● Directive
Select the lines below containing the word "picture".

○ ○ ○ ○ ○ ○ ○

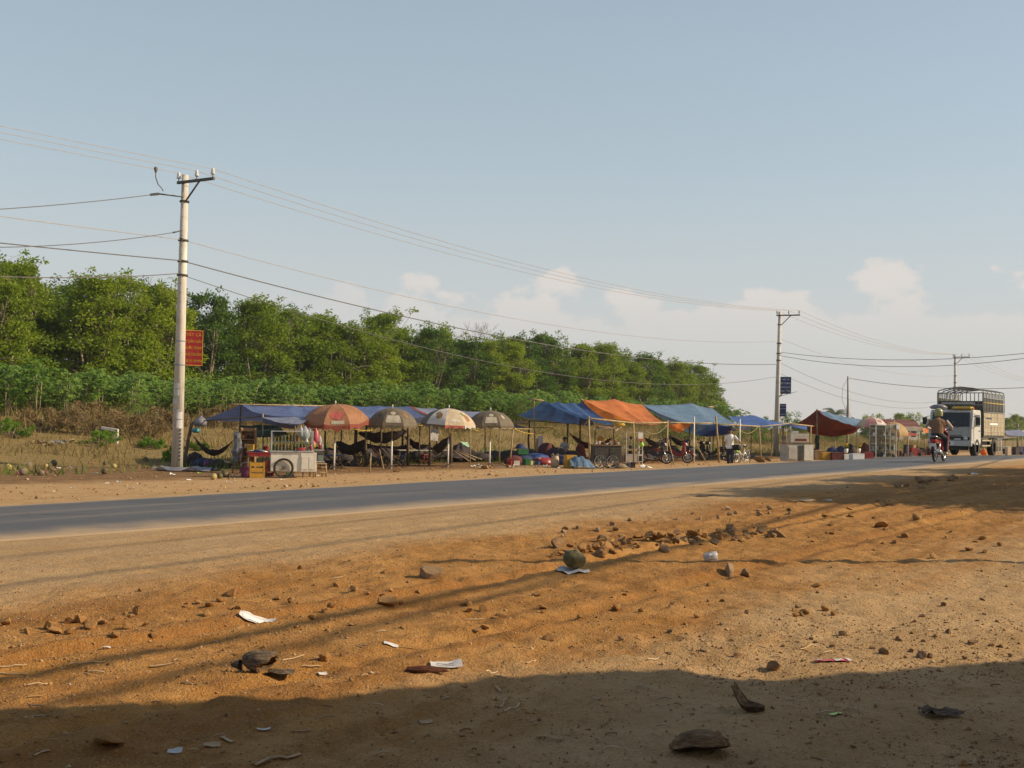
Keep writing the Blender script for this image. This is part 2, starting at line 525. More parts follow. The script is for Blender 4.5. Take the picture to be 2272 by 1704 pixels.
col = t.mix(t.math('MULTIPLY', t.mr(ncr.outputs['Distance'], .012, .004), t.mr(nm, .45, .6, 0, .8)), col, (.02, .02, .02, 1))
col = t.mix(t.mr(nf, .35, .7, 0, .5), col, (.12, .115, .11, 1))
e2 = t.math('ADD', edge, t.math('MULTIPLY_ADD', nm, 1.1, -.45))
e2 = t.math('ADD', e2, t.math('MULTIPLY_ADD', nf, .35, -.17))
dust = t.mr(e2, .95, .10, 0, .92)
col = t.mix(dust, col, (.385, .27, .15, 1))
col = t.mix(t.mr(nst, .5, .75, 0, .25), col, (.30, .22, .14, 1))
nr = t.bump(nf, .35, .01)
t.end(t.bsdf(col, t.mr(nst, .3, .7, .55, .72), 0, nr, .5))
Sa = np.concatenate([np.arange(-160, -10, 8.), np.arange(-10, 90, 1.2), np.arange(90, 420, 6.)])
W_ = np.concatenate([[-.02, 0], np.linspace(0.01, .99, 26), [1, 1.02]])
V = []; E = []
for s_ in Sa:
    a_, b_ = float(lnear(s_)), LFAR
    jn = .16 * float(fbm(s_ * .9, 2.2, 3)); jf = .22 * float(fbm(s_ * .8, 9.1, 3))
    for q in W_:
        l_ = (a_ + jn) + (b_ + jf - a_ - jn) * q
        x_, y_ = XY(s_, l_)
        z_ = float(gbase(s_, l_)) + .012 + .05 * (1 - (2 * min(max(q, 0), 1) - 1) ** 2) - (.07 if q < 0 or q > 1 else 0)
        V.append((x_, y_, z_)); E.append(min(l_ - a_, (b_ - l_) * 1.7))
nw = len(W_); idx = np.arange(len(V)).reshape(len(Sa), nw)
F_ = np.stack([idx[:-1, :-1], idx[1:, :-1], idx[1:, 1:], idx[:-1, 1:]], -1).reshape(-1, 4)
road = mesh_np('road', V, F_, 'asphalt', smooth=True)
a = road.data.attributes.new('edge', 'FLOAT', 'POINT'); a.data.foreach_set('value', np.array(E, np.float32))
tag(road, 'grey two-lane asphalt road crossing the picture', 'road', kind='structure')

# ================================================================== STONES AND PEBBLES
def rock_mat(name, a, b):
    t = NT(name); v = t.obj()
    oi = t.n('ShaderNodeObjectInfo').outputs['Random']
    n = t.noise(v, 9, 4, .6)
    c = t.mix(t.math('ADD', t.math('MULTIPLY', oi, .6), t.math('MULTIPLY', n, .4)), c4(a), c4(b))
    up = t.n('ShaderNodeTexCoord').outputs['Object']
    c = t.mix(t.mr(t.noise(v, 4, 4), .5, .7, 0, .6), c, (.40, .235, .095, 1))
    t.end(t.bsdf(c, .92, 0, t.bump(t.noise(v, 22, 4, .65), .6, .02), .15))
rock_mat('stone', (.17, .10, .052), (.36, .24, .135))
rock_mat('clod', (.26, .125, .040), (.42, .235, .090))
rock_mat('grit', (.24, .15, .075), (.48, .345, .205))
def rock_mesh(name, seed, mat, sub=2, flat=.7):
    rr = random.Random(seed)
    bm = bmesh.new(); bmesh.ops.create_icosphere(bm, subdivisions=sub, radius=.5)
    cuts = [(Vector((rr.gauss(0, 1), rr.gauss(0, 1), rr.gauss(0, .8))).normalized(), rr.uniform(.17, .36)) for _ in range(8)]
    st = Vector((rr.uniform(.8, 1.25), rr.uniform(.7, 1.0), flat * rr.uniform(.8, 1.15)))
    for q in bm.verts:
        for n_, d in cuts:
            h = q.co.dot(n_) - d
            if h > 0: q.co -= n_ * h
        q.co += Vector((rr.gauss(0, 1), rr.gauss(0, 1), rr.gauss(0, 1))) * .010; q.co *= 1.18
        q.co = Vector((q.co.x * st.x, q.co.y * st.y, q.co.z * st.z))
    me = bpy.data.meshes.new(name); bm.to_mesh(me); bm.free()
    me.materials.append(MT(mat))
    return me
ROCKS = [rock_mesh('stone', i, 'stone', 2, .72) for i in range(7)]
CLODS = [rock_mesh('stone', 40 + i, 'clod', 2, .65) for i in range(5)]
def put_rock(meshes, p, size, parent=None, sink=.28, label=None, rr=random):
    me = rr.choice(meshes)
    o = bpy.data.objects.new('stone', me); COL.objects.link(o)
    zz = size * rr.uniform(.8, 1.1)
    off = Vector(parent.location) if parent is not None else Vector((0, 0, 0))
    o.location = Vector((p[0], p[1], p[2] + zz * (.36 - sink))) - off
    o.rotation_euler = (rr.gauss(0, .25), rr.gauss(0, .25), rr.uniform(0, 6.28))
    o.scale = (size * rr.uniform(.85, 1.2), size * rr.uniform(.8, 1.1), zz)
    if parent is not None: o.parent = parent
    return o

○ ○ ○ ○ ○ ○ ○

● Completed task
Keep writing the Blender script for this image. This is part 2, starting at line 525. More parts follow. The script is for Blender 4.5. Take the picture to be 2272 by 1704 pixels.
tag(road, 'grey two-lane asphalt road crossing the picture', 'road', kind='structure')